26 Haziran 2011 Pazar

İslamoğlu Tef. Ders. Enam (006-011)(44-B)


A sayfasından devam.


6-) Elem yerav kem ehlekna min kablihim min karnin mekkennahüm fiyl Ardı ma lem nümekkin leküm ve erselnesSemae aleyhim midrara* ve cealnel enhare tecriy min tahtihim feehleknahüm Bi zünubihim ve enşe'na min ba'dihim karnen ahariyn;

Görmediler mi ki, onlardan önce nice nesilleri helâk ettik... (Üstelik) onları, size vermediğimiz bir şekilde, yeryüzünün verimli topraklarına yerleştirmiş; semânın nimetlerini üzerlerine irsâl etmiş ve nehirleri altlarından akar hâle getirmiştik... (Hâl böyle iken) onları suçlarından ötürü helâk ettik! Onlardan sonra başka bir nesil inşa ettik. (A.Hulusi)

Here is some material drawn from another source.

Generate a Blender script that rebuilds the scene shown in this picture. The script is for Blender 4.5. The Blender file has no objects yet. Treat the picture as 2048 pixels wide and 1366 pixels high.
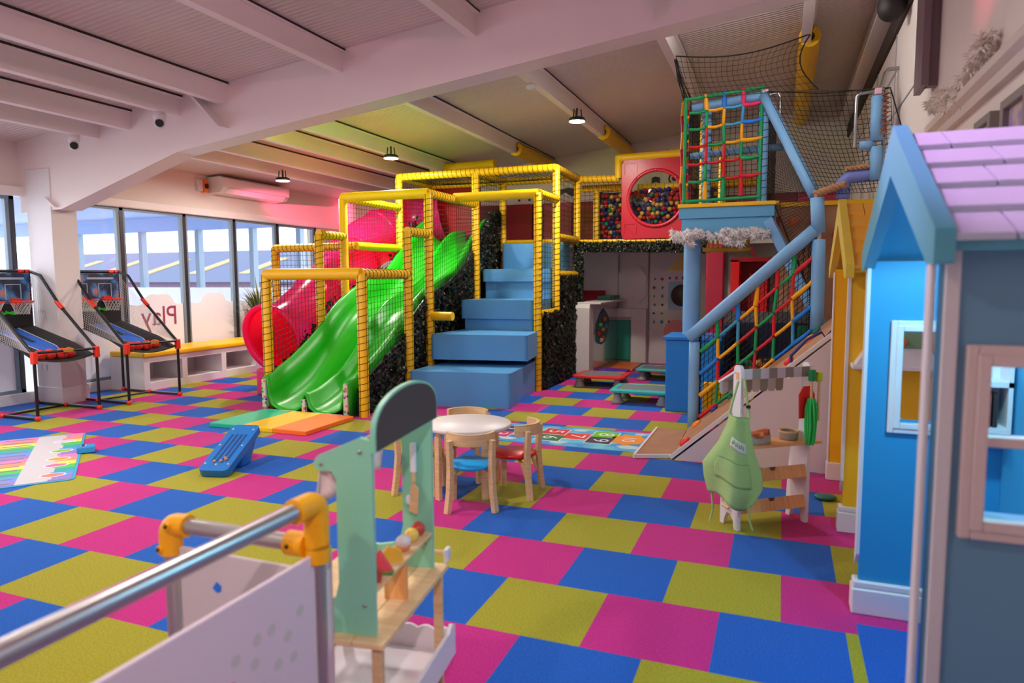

006 - Görmediler mi önlerinde kaç karın helâk ettik, bu yerde onlara size vermediklerimizi vermiştik ve üzerlerine Semayı bol bol salıvermiştik, ırmakları ayaklarının altından akar bir hale getirmiştik, öyle iken onları günahlarıyla helâk ettik de arkalarından yeni bir karın olarak başkalarına neş'et verdik. (Elmalı)


Elem yerav kem ehlekna min kablihim min karnin kendilerinden önce nice nesilleri helak ettiğimizi görmezler mi..!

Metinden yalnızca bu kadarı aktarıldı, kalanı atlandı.